Myspace is an obvious one. Telephones an older example. The internet a modern-ish example. Airports.

Anything where building more users/locations/access points or effectively nodes, increases the value of the network.

Network goods: the concept that explains the value of your life

The web of interrelationships that is your or my life, is a web of intersecting networks. In our published research to be released soon, we will be discussing this in more detail.

Let’s expand the term ‘network good’. Let’s look at the environment.

The environment is a good all of us enjoy. Clean air. Water. To use another principle it is a ‘commons’ - named after the common farming land of earlier times. Like the Boston Common.

There is a principle that is used to justify private ownership, called the tragedy of the commons. In short, when an asset is owned by all no one is accountable.
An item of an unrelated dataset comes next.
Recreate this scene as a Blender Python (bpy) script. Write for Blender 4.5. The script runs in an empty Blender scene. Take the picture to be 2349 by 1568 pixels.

Network Goods - pricing pollution

So when they talk about pricing the environment, and discuss it as a good, there are a variety of sound economic and rational reasons for pricing models.

So when they talk about a market for carbon, they are choosing how much to allow, and presumably if you output more, you will pay a greater ‘tax’ (purchase more offsets).

This creates an incentive for profit-maximizing companies to minimize pollution (avoidance of tax).

It gets around the community problem by creating individual incentives. Which is a noble, workable ‘big picture’ idea. This is probably the simplest explanation.

Communities are an innovation

However, there is also a simple answer, or at least additional step.

If we simply created local communities (like we used to have) where everyone contributes to the commons for mutual happiness.

When you know your neighbours well, you don’t dump rubbish in their pool.

Virtual communities are a part of this as well in many cases. Web 2.0 is interactive website communities by and large.

That’s a thought. Small towns have this. I have visited many all over the world. No litter. Nice safe streets. Maybe that’s because of community.

Network goods work well where people share values and have shame.

Take care and hug a community

Christopher

Connect to Christopher Hire.

Speaker. Author. Editor-In-Chief. Executive Director of Innovation, 2thinknow.

One Response to “The Environment a Network Good, Community as Innovation”

  1. …and this is why communities consisting mainly of high-transient occupants (think flats/apartments or, even worse, hotels/motels) have a higher crime rate and a higher cleaning/maintenance cost. There is no emotional involvement; no shared values; no shared communal risks (shame; local governmental property enforcement)/rewards (maintained/increased property values; higher quality of life).